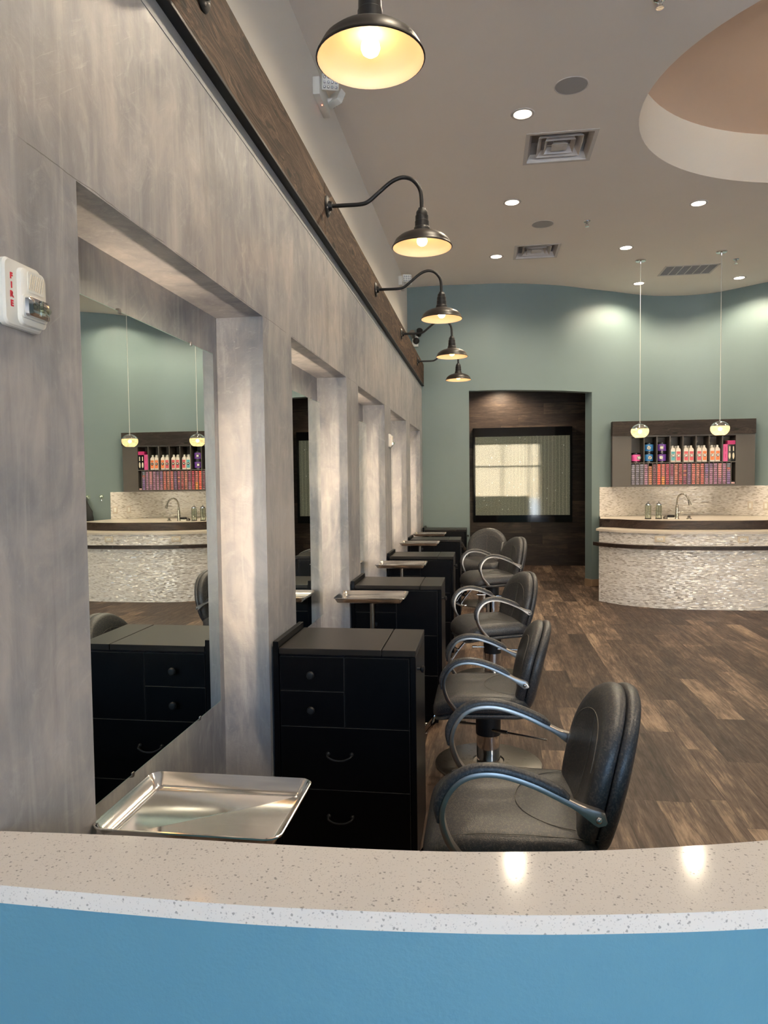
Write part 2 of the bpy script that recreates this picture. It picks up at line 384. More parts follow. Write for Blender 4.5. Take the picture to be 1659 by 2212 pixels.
    def build(s, name, mat, parent=None, smooth=True, angle=40, loc=None):
        bmesh.ops.remove_doubles(s.b, verts=s.b.verts, dist=1e-6)
        bmesh.ops.recalc_face_normals(s.b, faces=s.b.faces)
        if smooth:
            lim = math.radians(angle)
            for f in s.b.faces: f.smooth = True
            for e in s.b.edges:
                if len(e.link_faces) == 2:
                    if e.calc_face_angle(0) > lim: e.smooth = False
                else: e.smooth = False
        me = D.meshes.new(name); s.b.to_mesh(me); s.b.free()
        for m in (mat if isinstance(mat, list) else [mat]): me.materials.append(M[m] if isinstance(m, str) else m)
        o = D.objects.new(name, me); COL.objects.link(o)
        if parent is not None: o.parent = parent
        if loc is not None: o.location = loc
        return o

def cr(pts, sub=6):
    """Catmull-Rom through 2-D or 3-D points"""
    P = [tuple(p) for p in pts]; out = []
    for i in range(len(P) - 1):
        p0 = P[max(0, i - 1)]; p1 = P[i]; p2 = P[i + 1]; p3 = P[min(len(P) - 1, i + 2)]
        for k in range(sub):
            t = k / sub
            out.append(tuple(0.5 * (2 * b + (c - a) * t + (2 * a - 5 * b + 4 * c - d) * t * t + (-a + 3 * b - 3 * c + d) * t ** 3) for a, b, c, d in zip(p0, p1, p2, p3)))
    out.append(P[-1]); return out

def offset(path, d):
    """offset a plan polyline towards its left"""
    out = []
    for i, p in enumerate(path):
        a = path[max(0, i - 1)]; b = path[min(len(path) - 1, i + 1)]
        tx, ty = b[0] - a[0], b[1] - a[1]; l = math.hypot(tx, ty) or 1
        out.append((p[0] - ty / l * d, p[1] + tx / l * d))
    return out

def resample(path, n):
    L = [0.0]
    for a, b in zip(path, path[1:]): L.append(L[-1] + math.dist(a, b))
    out = []; j = 0
    for i in range(n):
        t = L[-1] * i / (n - 1)
        while j < len(L) - 2 and L[j + 1] < t: j += 1
        k = (t - L[j]) / ((L[j + 1] - L[j]) or 1)
        out.append(tuple(a + (b - a) * k for a, b in zip(path[j], path[j + 1])))
    return out

def rr(cx, cy, hx, hy, r, z, n=6):
    out = []
    for sx, sy, a0 in ((1, 1, 0), (-1, 1, PI / 2), (-1, -1, PI), (1, -1, 1.5 * PI)):
        for i in range(n + 1):
            a = a0 + PI / 2 * i / n
            out.append((cx + sx * (hx - r) + r * math.cos(a), cy + sy * (hy - r) + r * math.sin(a), z))
    return out

def struct(o, label=None):
    o['kind'] = 'structure'
    if label: o['label'] = label
    return o

def text(name, body, size, mat, parent, loc, rot, align='CENTER', spacing=1.0, extrude=0.0004, bold=0.0, sx=1.0):
    c = D.curves.new(name, 'FONT'); c.body = body; c.size = size; c.align_x = align; c.align_y = 'CENTER'
    c.space_line = spacing; c.extrude = extrude; c.offset = bold; c.resolution_u = 3
    c.materials.append(M[mat]); o = D.objects.new(name, c); COL.objects.link(o)
    dg = bpy.context.evaluated_depsgraph_get(); dg.update()
    me = D.meshes.new_from_object(o.evaluated_get(dg)); D.objects.remove(o); D.curves.remove(c)
    me.name = name
    for v in me.vertices: v.co.x *= sx
    o = D.objects.new(name, me); COL.objects.link(o)
    if not me.materials: me.materials.append(M[mat])
    o.parent = parent; o.location = loc; o.rotation_euler = rot; return o

def copy_tree(o, parent=None):
    c = o.copy(); COL.objects.link(c)
    if parent is not None:
        c.parent = parent; c.matrix_parent_inverse = o.matrix_parent_inverse
    for ch in o.children: copy_tree(ch, c)
    return c

def spot(name, loc, power, col, size=1.6, blend=0.6, r=0.05, parent=None):
    l = D.lights.new(name, 'SPOT'); l.energy = power; l.color = col; l.spot_size = size; l.spot_blend = blend; l.shadow_soft_size = r
    o = D.objects.new(name, l); COL.objects.link(o); o.location = loc
    if parent is not None: o.parent = parent
    return o

# ------------------------------------------------------------------ the room
XW = -0.19; Y0 = -2.6; XR = 9.0
WALL = cr([(-0.19, 9.755), (0.2, 9.725), (0.57, 9.742), (1.15, 9.785), (1.81, 10.0), (2.28, 10.28), (2.62, 10.48), (3.05, 10.745), (3.33, 10.865), (3.6, 10.91), (3.85, 10.905), (4.12, 10.83), (4.40, 10.60), (4.66, 10.37), (5.0, 10.16), (5.5, 10.0), (6.2, 9.9), (7.2, 9.86), (9.0, 9.86)], 5)
def wall_y(x):
    for a, b in zip(WALL, WALL[1:]):
        if a[0] <= x <= b[0]: return a[1] + (b[1] - a[1]) * (x - a[0]) / (b[0] - a[0])
    return WALL[-1][1]
def wall_seg(x0, x1):
    return [(x0, wall_y(x0))] + [p for p in WALL if x0 + 1e-4 < p[0] < x1 - 1e-4] + [(x1, wall_y(x1))]
OPX0, OPX1, OPZ = 0.64, 2.335, 2.735
TH = 0.145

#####

→ **TASK**: Each line of the data should be quoted exactly, with pictures left out.

→ **COMPLETE ANSWER**:
Write part 2 of the bpy script that recreates this picture. It picks up at line 384. More parts follow. Write for Blender 4.5. Take the picture to be 1659 by 2212 pixels.
    def build(s, name, mat, parent=None, smooth=True, angle=40, loc=None):
        bmesh.ops.remove_doubles(s.b, verts=s.b.verts, dist=1e-6)
        bmesh.ops.recalc_face_normals(s.b, faces=s.b.faces)
        if smooth:
            lim = math.radians(angle)
            for f in s.b.faces: f.smooth = True
            for e in s.b.edges:
                if len(e.link_faces) == 2:
                    if e.calc_face_angle(0) > lim: e.smooth = False
                else: e.smooth = False
        me = D.meshes.new(name); s.b.to_mesh(me); s.b.free()
        for m in (mat if isinstance(mat, list) else [mat]): me.materials.append(M[m] if isinstance(m, str) else m)
        o = D.objects.new(name, me); COL.objects.link(o)
        if parent is not None: o.parent = parent
        if loc is not None: o.location = loc
        return o

def cr(pts, sub=6):
    """Catmull-Rom through 2-D or 3-D points"""
    P = [tuple(p) for p in pts]; out = []
    for i in range(len(P) - 1):
        p0 = P[max(0, i - 1)]; p1 = P[i]; p2 = P[i + 1]; p3 = P[min(len(P) - 1, i + 2)]
        for k in range(sub):
            t = k / sub
            out.append(tuple(0.5 * (2 * b + (c - a) * t + (2 * a - 5 * b + 4 * c - d) * t * t + (-a + 3 * b - 3 * c + d) * t ** 3) for a, b, c, d in zip(p0, p1, p2, p3)))
    out.append(P[-1]); return out

def offset(path, d):
    """offset a plan polyline towards its left"""
    out = []
    for i, p in enumerate(path):
        a = path[max(0, i - 1)]; b = path[min(len(path) - 1, i + 1)]
        tx, ty = b[0] - a[0], b[1] - a[1]; l = math.hypot(tx, ty) or 1
        out.append((p[0] - ty / l * d, p[1] + tx / l * d))
    return out

def resample(path, n):
    L = [0.0]
    for a, b in zip(path, path[1:]): L.append(L[-1] + math.dist(a, b))
    out = []; j = 0
    for i in range(n):
        t = L[-1] * i / (n - 1)
        while j < len(L) - 2 and L[j + 1] < t: j += 1
        k = (t - L[j]) / ((L[j + 1] - L[j]) or 1)
        out.append(tuple(a + (b - a) * k for a, b in zip(path[j], path[j + 1])))
    return out

def rr(cx, cy, hx, hy, r, z, n=6):
    out = []
    for sx, sy, a0 in ((1, 1, 0), (-1, 1, PI / 2), (-1, -1, PI), (1, -1, 1.5 * PI)):
        for i in range(n + 1):
            a = a0 + PI / 2 * i / n
            out.append((cx + sx * (hx - r) + r * math.cos(a), cy + sy * (hy - r) + r * math.sin(a), z))
    return out

def struct(o, label=None):
    o['kind'] = 'structure'
    if label: o['label'] = label
    return o

def text(name, body, size, mat, parent, loc, rot, align='CENTER', spacing=1.0, extrude=0.0004, bold=0.0, sx=1.0):
    c = D.curves.new(name, 'FONT'); c.body = body; c.size = size; c.align_x = align; c.align_y = 'CENTER'
    c.space_line = spacing; c.extrude = extrude; c.offset = bold; c.resolution_u = 3
    c.materials.append(M[mat]); o = D.objects.new(name, c); COL.objects.link(o)
    dg = bpy.context.evaluated_depsgraph_get(); dg.update()
    me = D.meshes.new_from_object(o.evaluated_get(dg)); D.objects.remove(o); D.curves.remove(c)
    me.name = name
    for v in me.vertices: v.co.x *= sx
    o = D.objects.new(name, me); COL.objects.link(o)
    if not me.materials: me.materials.append(M[mat])
    o.parent = parent; o.location = loc; o.rotation_euler = rot; return o

def copy_tree(o, parent=None):
    c = o.copy(); COL.objects.link(c)
    if parent is not None:
        c.parent = parent; c.matrix_parent_inverse = o.matrix_parent_inverse
    for ch in o.children: copy_tree(ch, c)
    return c

def spot(name, loc, power, col, size=1.6, blend=0.6, r=0.05, parent=None):
    l = D.lights.new(name, 'SPOT'); l.energy = power; l.color = col; l.spot_size = size; l.spot_blend = blend; l.shadow_soft_size = r
    o = D.objects.new(name, l); COL.objects.link(o); o.location = loc
    if parent is not None: o.parent = parent
    return o

# ------------------------------------------------------------------ the room
XW = -0.19; Y0 = -2.6; XR = 9.0
WALL = cr([(-0.19, 9.755), (0.2, 9.725), (0.57, 9.742), (1.15, 9.785), (1.81, 10.0), (2.28, 10.28), (2.62, 10.48), (3.05, 10.745), (3.33, 10.865), (3.6, 10.91), (3.85, 10.905), (4.12, 10.83), (4.40, 10.60), (4.66, 10.37), (5.0, 10.16), (5.5, 10.0), (6.2, 9.9), (7.2, 9.86), (9.0, 9.86)], 5)
def wall_y(x):
    for a, b in zip(WALL, WALL[1:]):
        if a[0] <= x <= b[0]: return a[1] + (b[1] - a[1]) * (x - a[0]) / (b[0] - a[0])
    return WALL[-1][1]
def wall_seg(x0, x1):
    return [(x0, wall_y(x0))] + [p for p in WALL if x0 + 1e-4 < p[0] < x1 - 1e-4] + [(x1, wall_y(x1))]
OPX0, OPX1, OPZ = 0.64, 2.335, 2.735
TH = 0.145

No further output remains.